# Required work
Report how many lines hold the word "wide"; give nothing but the number.

# Dataset excerpt
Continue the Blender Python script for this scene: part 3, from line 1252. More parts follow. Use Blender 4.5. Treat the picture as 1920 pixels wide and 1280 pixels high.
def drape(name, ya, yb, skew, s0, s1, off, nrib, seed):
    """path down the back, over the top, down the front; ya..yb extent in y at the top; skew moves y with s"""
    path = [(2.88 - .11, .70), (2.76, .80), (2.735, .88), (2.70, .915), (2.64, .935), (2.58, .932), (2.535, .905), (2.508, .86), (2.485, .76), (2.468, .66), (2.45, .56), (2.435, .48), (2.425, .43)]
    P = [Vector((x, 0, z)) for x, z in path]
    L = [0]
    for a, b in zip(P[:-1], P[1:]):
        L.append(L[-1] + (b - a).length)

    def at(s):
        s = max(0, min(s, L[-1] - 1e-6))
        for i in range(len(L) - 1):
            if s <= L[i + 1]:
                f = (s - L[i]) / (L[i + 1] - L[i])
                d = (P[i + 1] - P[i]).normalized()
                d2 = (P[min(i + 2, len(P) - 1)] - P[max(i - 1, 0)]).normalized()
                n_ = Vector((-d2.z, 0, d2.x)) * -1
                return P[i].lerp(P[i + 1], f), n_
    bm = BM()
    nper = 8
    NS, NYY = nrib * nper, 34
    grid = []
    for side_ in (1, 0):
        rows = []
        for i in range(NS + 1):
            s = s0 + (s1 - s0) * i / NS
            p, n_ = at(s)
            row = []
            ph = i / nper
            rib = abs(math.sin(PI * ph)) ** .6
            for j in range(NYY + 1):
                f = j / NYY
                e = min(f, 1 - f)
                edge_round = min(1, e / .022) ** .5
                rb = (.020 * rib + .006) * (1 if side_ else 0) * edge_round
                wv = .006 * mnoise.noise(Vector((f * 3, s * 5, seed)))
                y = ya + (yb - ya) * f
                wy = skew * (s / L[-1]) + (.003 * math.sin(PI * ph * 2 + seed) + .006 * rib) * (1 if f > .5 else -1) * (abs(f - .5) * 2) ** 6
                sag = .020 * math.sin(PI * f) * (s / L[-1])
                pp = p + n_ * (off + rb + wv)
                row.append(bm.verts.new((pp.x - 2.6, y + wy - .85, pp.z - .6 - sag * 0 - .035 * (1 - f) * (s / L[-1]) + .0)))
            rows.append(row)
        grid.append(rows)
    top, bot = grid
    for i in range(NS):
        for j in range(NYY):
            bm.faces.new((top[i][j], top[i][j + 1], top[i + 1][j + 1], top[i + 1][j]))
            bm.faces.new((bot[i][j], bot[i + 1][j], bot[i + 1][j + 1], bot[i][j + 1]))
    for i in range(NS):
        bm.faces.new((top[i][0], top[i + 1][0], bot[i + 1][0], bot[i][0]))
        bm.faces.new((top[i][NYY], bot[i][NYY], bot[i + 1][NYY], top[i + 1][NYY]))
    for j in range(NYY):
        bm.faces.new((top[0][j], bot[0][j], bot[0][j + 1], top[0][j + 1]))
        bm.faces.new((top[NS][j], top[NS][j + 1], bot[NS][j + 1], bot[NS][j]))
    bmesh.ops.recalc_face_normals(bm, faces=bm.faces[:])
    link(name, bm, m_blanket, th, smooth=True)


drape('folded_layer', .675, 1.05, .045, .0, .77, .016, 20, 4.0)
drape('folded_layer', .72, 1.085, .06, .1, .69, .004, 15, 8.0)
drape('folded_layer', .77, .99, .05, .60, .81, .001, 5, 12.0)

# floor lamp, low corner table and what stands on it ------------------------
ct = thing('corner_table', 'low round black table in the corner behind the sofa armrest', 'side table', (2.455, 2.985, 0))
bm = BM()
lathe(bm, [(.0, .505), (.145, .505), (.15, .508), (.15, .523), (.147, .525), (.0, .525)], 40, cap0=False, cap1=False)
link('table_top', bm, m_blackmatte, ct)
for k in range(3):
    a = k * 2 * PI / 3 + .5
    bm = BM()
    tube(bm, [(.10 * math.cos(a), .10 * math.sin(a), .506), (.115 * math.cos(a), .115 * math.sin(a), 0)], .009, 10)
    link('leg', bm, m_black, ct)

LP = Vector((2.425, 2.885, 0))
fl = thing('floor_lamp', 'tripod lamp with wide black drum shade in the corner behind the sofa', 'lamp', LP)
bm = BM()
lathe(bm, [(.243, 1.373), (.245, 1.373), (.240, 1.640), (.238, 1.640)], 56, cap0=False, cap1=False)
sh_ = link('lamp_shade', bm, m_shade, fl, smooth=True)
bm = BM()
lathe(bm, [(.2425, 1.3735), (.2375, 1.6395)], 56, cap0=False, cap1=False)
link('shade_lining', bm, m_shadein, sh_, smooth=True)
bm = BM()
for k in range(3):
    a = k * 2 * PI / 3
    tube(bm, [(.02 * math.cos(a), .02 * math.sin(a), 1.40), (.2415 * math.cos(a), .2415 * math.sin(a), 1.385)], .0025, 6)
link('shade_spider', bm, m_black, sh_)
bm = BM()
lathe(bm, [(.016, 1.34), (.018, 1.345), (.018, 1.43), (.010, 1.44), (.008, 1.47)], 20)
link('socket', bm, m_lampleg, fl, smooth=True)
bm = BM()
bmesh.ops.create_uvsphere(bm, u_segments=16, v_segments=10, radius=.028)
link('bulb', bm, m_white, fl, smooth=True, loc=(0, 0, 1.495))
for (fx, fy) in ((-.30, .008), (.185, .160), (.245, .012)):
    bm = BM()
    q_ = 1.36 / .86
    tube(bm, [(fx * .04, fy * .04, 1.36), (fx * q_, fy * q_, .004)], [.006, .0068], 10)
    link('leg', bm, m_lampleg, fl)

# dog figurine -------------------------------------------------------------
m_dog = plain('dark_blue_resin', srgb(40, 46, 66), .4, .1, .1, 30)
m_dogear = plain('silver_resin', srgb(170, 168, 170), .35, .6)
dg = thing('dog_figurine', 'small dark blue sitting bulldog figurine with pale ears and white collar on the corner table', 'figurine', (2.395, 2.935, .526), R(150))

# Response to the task
2